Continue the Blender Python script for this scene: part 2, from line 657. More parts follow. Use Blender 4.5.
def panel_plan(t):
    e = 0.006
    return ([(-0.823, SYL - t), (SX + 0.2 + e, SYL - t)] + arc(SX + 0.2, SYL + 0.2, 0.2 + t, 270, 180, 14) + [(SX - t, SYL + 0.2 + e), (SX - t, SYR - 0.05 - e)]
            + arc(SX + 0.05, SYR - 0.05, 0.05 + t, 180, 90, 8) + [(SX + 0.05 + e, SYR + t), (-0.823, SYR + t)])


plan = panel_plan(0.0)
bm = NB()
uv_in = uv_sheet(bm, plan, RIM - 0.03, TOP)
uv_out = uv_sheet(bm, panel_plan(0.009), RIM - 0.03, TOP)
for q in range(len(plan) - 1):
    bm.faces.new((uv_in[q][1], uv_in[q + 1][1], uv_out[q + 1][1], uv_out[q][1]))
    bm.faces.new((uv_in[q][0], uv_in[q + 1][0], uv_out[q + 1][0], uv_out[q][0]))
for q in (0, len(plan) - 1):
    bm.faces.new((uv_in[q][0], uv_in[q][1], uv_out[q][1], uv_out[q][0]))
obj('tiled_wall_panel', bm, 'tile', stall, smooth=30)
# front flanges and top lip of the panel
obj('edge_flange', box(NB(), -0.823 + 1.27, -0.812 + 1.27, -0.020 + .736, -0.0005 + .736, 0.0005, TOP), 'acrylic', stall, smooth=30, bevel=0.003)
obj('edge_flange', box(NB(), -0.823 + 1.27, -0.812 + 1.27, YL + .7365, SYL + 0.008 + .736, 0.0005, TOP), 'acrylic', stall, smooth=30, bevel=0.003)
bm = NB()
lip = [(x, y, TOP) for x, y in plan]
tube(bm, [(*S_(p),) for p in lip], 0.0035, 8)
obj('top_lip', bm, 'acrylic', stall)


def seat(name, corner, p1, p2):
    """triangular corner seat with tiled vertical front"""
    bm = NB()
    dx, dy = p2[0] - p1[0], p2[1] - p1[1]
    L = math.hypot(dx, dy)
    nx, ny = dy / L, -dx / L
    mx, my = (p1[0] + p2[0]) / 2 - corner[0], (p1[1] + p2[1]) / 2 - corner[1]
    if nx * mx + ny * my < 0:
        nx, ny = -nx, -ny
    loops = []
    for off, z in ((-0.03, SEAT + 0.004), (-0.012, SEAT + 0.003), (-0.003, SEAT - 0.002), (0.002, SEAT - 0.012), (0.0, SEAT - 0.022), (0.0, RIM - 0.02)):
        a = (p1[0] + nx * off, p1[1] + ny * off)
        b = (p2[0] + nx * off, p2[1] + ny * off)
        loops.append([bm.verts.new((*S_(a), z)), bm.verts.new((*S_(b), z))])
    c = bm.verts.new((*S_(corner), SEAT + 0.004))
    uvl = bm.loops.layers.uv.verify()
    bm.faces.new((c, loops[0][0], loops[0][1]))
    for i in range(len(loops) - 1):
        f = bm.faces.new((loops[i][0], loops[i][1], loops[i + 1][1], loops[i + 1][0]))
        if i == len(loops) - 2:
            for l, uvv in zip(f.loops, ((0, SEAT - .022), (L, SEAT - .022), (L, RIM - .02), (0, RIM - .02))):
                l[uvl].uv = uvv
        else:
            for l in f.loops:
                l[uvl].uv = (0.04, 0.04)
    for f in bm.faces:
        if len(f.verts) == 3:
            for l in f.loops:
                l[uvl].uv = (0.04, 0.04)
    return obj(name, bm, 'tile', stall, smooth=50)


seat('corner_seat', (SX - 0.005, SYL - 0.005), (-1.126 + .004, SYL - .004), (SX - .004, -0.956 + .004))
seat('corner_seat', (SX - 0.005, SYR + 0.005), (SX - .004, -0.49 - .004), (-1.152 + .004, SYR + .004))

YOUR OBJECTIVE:
Produce an exact copy of the whole listing.

TASK RESULT:
Continue the Blender Python script for this scene: part 2, from line 657. More parts follow. Use Blender 4.5.
def panel_plan(t):
    e = 0.006
    return ([(-0.823, SYL - t), (SX + 0.2 + e, SYL - t)] + arc(SX + 0.2, SYL + 0.2, 0.2 + t, 270, 180, 14) + [(SX - t, SYL + 0.2 + e), (SX - t, SYR - 0.05 - e)]
            + arc(SX + 0.05, SYR - 0.05, 0.05 + t, 180, 90, 8) + [(SX + 0.05 + e, SYR + t), (-0.823, SYR + t)])


plan = panel_plan(0.0)
bm = NB()
uv_in = uv_sheet(bm, plan, RIM - 0.03, TOP)
uv_out = uv_sheet(bm, panel_plan(0.009), RIM - 0.03, TOP)
for q in range(len(plan) - 1):
    bm.faces.new((uv_in[q][1], uv_in[q + 1][1], uv_out[q + 1][1], uv_out[q][1]))
    bm.faces.new((uv_in[q][0], uv_in[q + 1][0], uv_out[q + 1][0], uv_out[q][0]))
for q in (0, len(plan) - 1):
    bm.faces.new((uv_in[q][0], uv_in[q][1], uv_out[q][1], uv_out[q][0]))
obj('tiled_wall_panel', bm, 'tile', stall, smooth=30)
# front flanges and top lip of the panel
obj('edge_flange', box(NB(), -0.823 + 1.27, -0.812 + 1.27, -0.020 + .736, -0.0005 + .736, 0.0005, TOP), 'acrylic', stall, smooth=30, bevel=0.003)
obj('edge_flange', box(NB(), -0.823 + 1.27, -0.812 + 1.27, YL + .7365, SYL + 0.008 + .736, 0.0005, TOP), 'acrylic', stall, smooth=30, bevel=0.003)
bm = NB()
lip = [(x, y, TOP) for x, y in plan]
tube(bm, [(*S_(p),) for p in lip], 0.0035, 8)
obj('top_lip', bm, 'acrylic', stall)


def seat(name, corner, p1, p2):
    """triangular corner seat with tiled vertical front"""
    bm = NB()
    dx, dy = p2[0] - p1[0], p2[1] - p1[1]
    L = math.hypot(dx, dy)
    nx, ny = dy / L, -dx / L
    mx, my = (p1[0] + p2[0]) / 2 - corner[0], (p1[1] + p2[1]) / 2 - corner[1]
    if nx * mx + ny * my < 0:
        nx, ny = -nx, -ny
    loops = []
    for off, z in ((-0.03, SEAT + 0.004), (-0.012, SEAT + 0.003), (-0.003, SEAT - 0.002), (0.002, SEAT - 0.012), (0.0, SEAT - 0.022), (0.0, RIM - 0.02)):
        a = (p1[0] + nx * off, p1[1] + ny * off)
        b = (p2[0] + nx * off, p2[1] + ny * off)
        loops.append([bm.verts.new((*S_(a), z)), bm.verts.new((*S_(b), z))])
    c = bm.verts.new((*S_(corner), SEAT + 0.004))
    uvl = bm.loops.layers.uv.verify()
    bm.faces.new((c, loops[0][0], loops[0][1]))
    for i in range(len(loops) - 1):
        f = bm.faces.new((loops[i][0], loops[i][1], loops[i + 1][1], loops[i + 1][0]))
        if i == len(loops) - 2:
            for l, uvv in zip(f.loops, ((0, SEAT - .022), (L, SEAT - .022), (L, RIM - .02), (0, RIM - .02))):
                l[uvl].uv = uvv
        else:
            for l in f.loops:
                l[uvl].uv = (0.04, 0.04)
    for f in bm.faces:
        if len(f.verts) == 3:
            for l in f.loops:
                l[uvl].uv = (0.04, 0.04)
    return obj(name, bm, 'tile', stall, smooth=50)


seat('corner_seat', (SX - 0.005, SYL - 0.005), (-1.126 + .004, SYL - .004), (SX - .004, -0.956 + .004))
seat('corner_seat', (SX - 0.005, SYR + 0.005), (SX - .004, -0.49 - .004), (-1.152 + .004, SYR + .004))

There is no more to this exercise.